12-6-06, 12:00 p.m.
Berlin. A number of human-rights organizations are filing complaints against the former US Defense Secretary.
Several human rights organizations, including the FIDH (Fédération internationale des ligues des droits de l’homme) and the American-based Center for Constitutional Rights have filed a complaint in Germany. This legal procedure became possible in 2002, when the country adopted a law of universal competence.*
The complaint accuses top civil and military leaders of the US administration of war crimes committed in Iraq and in Guantanamo.
Among those accused, are former Secretary of the Defense, Donald Rumsfeld, ousted by the President following the midterm-elections which were disastrous for the Republican Party.
Several well-known public figures are backing this procedure, such as Aldolfo Perez Esquirel and Martin Almada, both of whom are Nobel Peace prize laureates, or Theo van Boven, formerly a special reporter for the United Nations on the subject of torture.
The legal action is carried out on behalf of eleven Iraqis who were victims of very serious crimes in the fearsome Abu Ghraib prison (sexual abuse, beatings, food and sleep deprivation, use of blindfolds).

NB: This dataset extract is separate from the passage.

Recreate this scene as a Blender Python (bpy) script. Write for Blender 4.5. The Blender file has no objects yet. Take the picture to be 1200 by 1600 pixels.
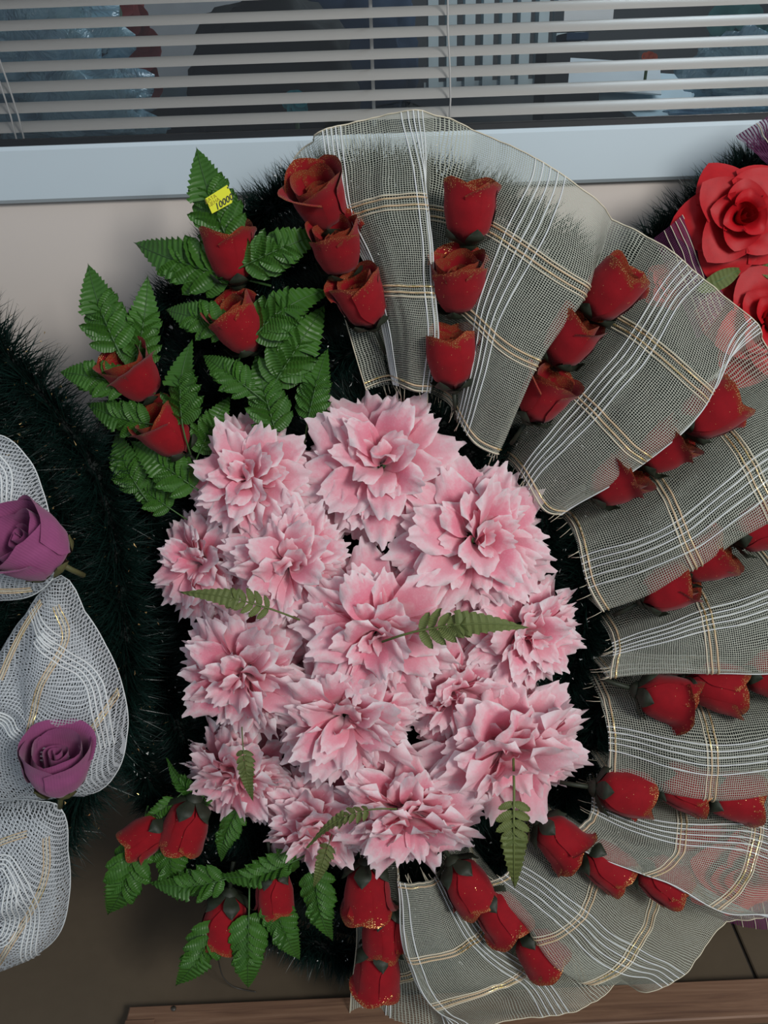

Another plaintiff in this affair is a Saudi Arabian citizen who was detained at Guantanamo, and who endured torture “with the specific consent of Rumsfeld and under Major General Miller’s supervision”, according to the FIDH and other human rights organizations.
“Rumsfeld’s resignation last week means that he can no longer hide behind his immunity as Secretary of State or as a government authority,” according to the FIDH and related organizations.
Top-ranking American leaders must therefore answer to German courts to charges of having possibly “ordered, abetted or incited the perpetration of war crimes, or at the very least for not having prevented them”.
By virtue of the Code on crimes against International Human Rights which was adopted by Berlin in 2002, the German state prosecutor can push charges against war criminals, regardless of where the defendant or the plaintiff are living, and regardless of the place where the crime was committed or the nationality of the persons involved.
From l’Humanite
-- Translated by Laura Wheeler. Translator’s note: “The universality principle is based on the assumption that some crimes are so universally condemned that the perpetrators are the enemies of all people. Therefore, any nation which has custody of the perpetrators may punish them according to its law applicable to such offences ... Israel or any other nation ... may undertake to vindicate the interest of all nations by seeking to punish the perpetrators of such crimes”.